Detecting and Learning the Unknown in Semantic Segmentation
It addresses the safety-critical issue of handling anomalies in automated driving perception, but the approach is incremental as it builds on existing methods for unknown object detection.
The paper tackles the problem of detecting and learning unknown objects in semantic segmentation for automated driving, demonstrating that training for high entropy responses on anomalies outperforms recent methods and that selected anomalies can be learned unsupervised.

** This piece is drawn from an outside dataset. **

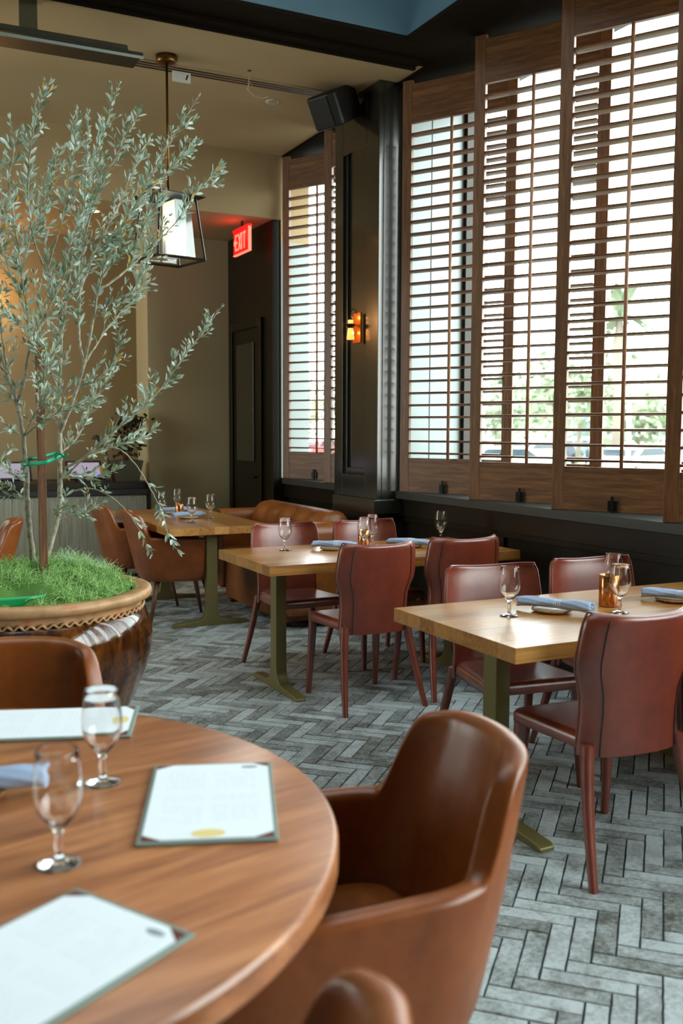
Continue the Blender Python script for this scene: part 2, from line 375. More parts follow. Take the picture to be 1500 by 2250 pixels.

Semantic segmentation is a crucial component for perception in automated driving. Deep neural networks (DNNs) are commonly used for this task and they are usually trained on a closed set of object classes appearing in a closed operational domain. However, this is in contrast to the open world assumption in automated driving that DNNs are deployed to. Therefore, DNNs necessarily face data that they have never encountered previously, also known as anomalies, which are extremely safety-critical to properly cope with. In this work, we first give an overview about anomalies from an information-theoretic perspective. Next, we review research in detecting semantically unknown objects in semantic segmentation. We demonstrate that training for high entropy responses on anomalous objects outperforms other recent methods, which is in line with our theoretical findings. Moreover, we examine a method to assess the occurrence frequency of anomalies in order to select anomaly types to include into a model's set of semantic categories. We demonstrate that these anomalies can then be learned in an unsupervised fashion, which is particularly suitable in online applications based on deep learning.